Bedforms Flashcards
What are bedforms?
Morphological features produced by the interaction of a fluid flow and sediment on the bed.
What are the two types of bedform flows?
Unidirectional flows (air, water) and wave generated (oscillatory) flows (water).
What are the three bedform scales?
Microforms (e.g. ripples), mesoforms (e.g. dunes), and macroforms (e.g. draa field).
What is the Froude number (Fr) for?
A dimensionless number used to distinguish between different types of turbulent flow; ratio of flow velocity (U, inertial force) to speed of surface wave (gravitational force); Fr<1 subcritical, Fr=1 critical, Fr>1 supercritical.
What is a hydraulic jump?
Standing wave created due to deceleration of supercritical flow; e.g. water flow over a weir dam - standing wave forms downstream marking critical flow boundary.
What is the flow regime bedform hierarchy?
Lower flow regime: plane, ripples, sand waves, dunes.
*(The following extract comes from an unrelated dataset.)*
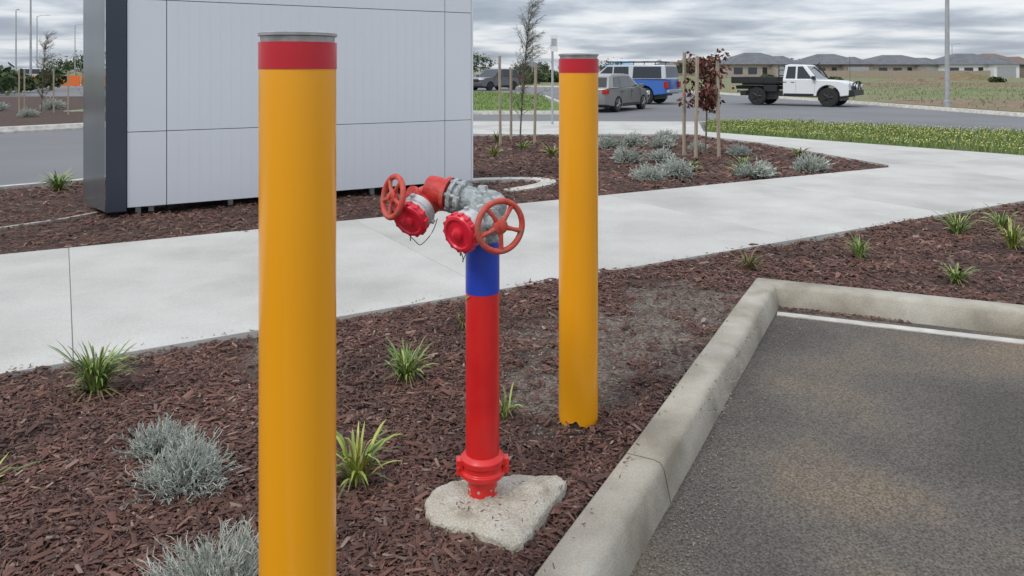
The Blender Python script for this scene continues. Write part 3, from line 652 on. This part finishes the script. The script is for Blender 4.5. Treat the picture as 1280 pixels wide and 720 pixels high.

Upper flow regime: plane (critical flow), anti-dunes, chutes/pools
What are current ripples?
Small-scale, asymmetric bedforms formed in cohesionless bed by unidirectional traction currents; migrate downstream; form in coarse silt to coarse sand; straight to sinuous crests.
What are the conditions for ripple formation?
Moderate flow velocities, hydraulically smooth bed (necessary for flow separation); form in shallow to deep water.